Set down all of the data exactly as it appears.

====

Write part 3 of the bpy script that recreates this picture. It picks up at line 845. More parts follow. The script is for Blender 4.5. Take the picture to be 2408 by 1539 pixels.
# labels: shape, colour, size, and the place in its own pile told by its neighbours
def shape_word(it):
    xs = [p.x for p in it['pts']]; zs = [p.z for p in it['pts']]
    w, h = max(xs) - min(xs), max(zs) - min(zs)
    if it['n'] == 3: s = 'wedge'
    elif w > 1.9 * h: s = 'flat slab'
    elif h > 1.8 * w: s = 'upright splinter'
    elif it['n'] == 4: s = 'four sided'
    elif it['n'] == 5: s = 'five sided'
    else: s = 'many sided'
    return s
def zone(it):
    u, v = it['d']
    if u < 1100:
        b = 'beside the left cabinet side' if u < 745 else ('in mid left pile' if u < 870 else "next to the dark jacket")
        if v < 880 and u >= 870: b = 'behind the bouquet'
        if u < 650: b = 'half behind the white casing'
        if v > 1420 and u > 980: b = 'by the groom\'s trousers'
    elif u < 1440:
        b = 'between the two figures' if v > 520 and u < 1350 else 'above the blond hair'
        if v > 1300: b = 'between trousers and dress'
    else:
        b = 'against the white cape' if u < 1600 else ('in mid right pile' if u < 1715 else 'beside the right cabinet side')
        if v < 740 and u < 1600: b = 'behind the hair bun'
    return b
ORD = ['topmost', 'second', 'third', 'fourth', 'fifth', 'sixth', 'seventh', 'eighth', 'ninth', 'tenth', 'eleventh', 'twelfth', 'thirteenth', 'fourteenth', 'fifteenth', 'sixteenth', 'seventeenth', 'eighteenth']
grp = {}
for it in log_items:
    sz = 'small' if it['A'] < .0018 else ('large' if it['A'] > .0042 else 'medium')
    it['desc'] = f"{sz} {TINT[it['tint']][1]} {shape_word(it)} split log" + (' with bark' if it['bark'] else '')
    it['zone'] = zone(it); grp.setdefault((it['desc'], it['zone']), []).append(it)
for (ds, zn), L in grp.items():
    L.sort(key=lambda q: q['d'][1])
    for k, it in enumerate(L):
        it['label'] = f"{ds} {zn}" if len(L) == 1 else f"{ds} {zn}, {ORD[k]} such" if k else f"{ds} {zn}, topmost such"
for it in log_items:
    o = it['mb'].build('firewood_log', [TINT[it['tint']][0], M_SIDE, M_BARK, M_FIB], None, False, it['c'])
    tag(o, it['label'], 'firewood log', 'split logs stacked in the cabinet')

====

## Task answer
Write part 3 of the bpy script that recreates this picture. It picks up at line 845. More parts follow. The script is for Blender 4.5. Take the picture to be 2408 by 1539 pixels.
# labels: shape, colour, size, and the place in its own pile told by its neighbours
def shape_word(it):
    xs = [p.x for p in it['pts']]; zs = [p.z for p in it['pts']]
    w, h = max(xs) - min(xs), max(zs) - min(zs)
    if it['n'] == 3: s = 'wedge'
    elif w > 1.9 * h: s = 'flat slab'
    elif h > 1.8 * w: s = 'upright splinter'
    elif it['n'] == 4: s = 'four sided'
    elif it['n'] == 5: s = 'five sided'
    else: s = 'many sided'
    return s
def zone(it):
    u, v = it['d']
    if u < 1100:
        b = 'beside the left cabinet side' if u < 745 else ('in mid left pile' if u < 870 else "next to the dark jacket")
        if v < 880 and u >= 870: b = 'behind the bouquet'
        if u < 650: b = 'half behind the white casing'
        if v > 1420 and u > 980: b = 'by the groom\'s trousers'
    elif u < 1440:
        b = 'between the two figures' if v > 520 and u < 1350 else 'above the blond hair'
        if v > 1300: b = 'between trousers and dress'
    else:
        b = 'against the white cape' if u < 1600 else ('in mid right pile' if u < 1715 else 'beside the right cabinet side')
        if v < 740 and u < 1600: b = 'behind the hair bun'
    return b
ORD = ['topmost', 'second', 'third', 'fourth', 'fifth', 'sixth', 'seventh', 'eighth', 'ninth', 'tenth', 'eleventh', 'twelfth', 'thirteenth', 'fourteenth', 'fifteenth', 'sixteenth', 'seventeenth', 'eighteenth']
grp = {}
for it in log_items:
    sz = 'small' if it['A'] < .0018 else ('large' if it['A'] > .0042 else 'medium')
    it['desc'] = f"{sz} {TINT[it['tint']][1]} {shape_word(it)} split log" + (' with bark' if it['bark'] else '')
    it['zone'] = zone(it); grp.setdefault((it['desc'], it['zone']), []).append(it)
for (ds, zn), L in grp.items():
    L.sort(key=lambda q: q['d'][1])
    for k, it in enumerate(L):
        it['label'] = f"{ds} {zn}" if len(L) == 1 else f"{ds} {zn}, {ORD[k]} such" if k else f"{ds} {zn}, topmost such"
for it in log_items:
    o = it['mb'].build('firewood_log', [TINT[it['tint']][0], M_SIDE, M_BARK, M_FIB], None, False, it['c'])
    tag(o, it['label'], 'firewood log', 'split logs stacked in the cabinet')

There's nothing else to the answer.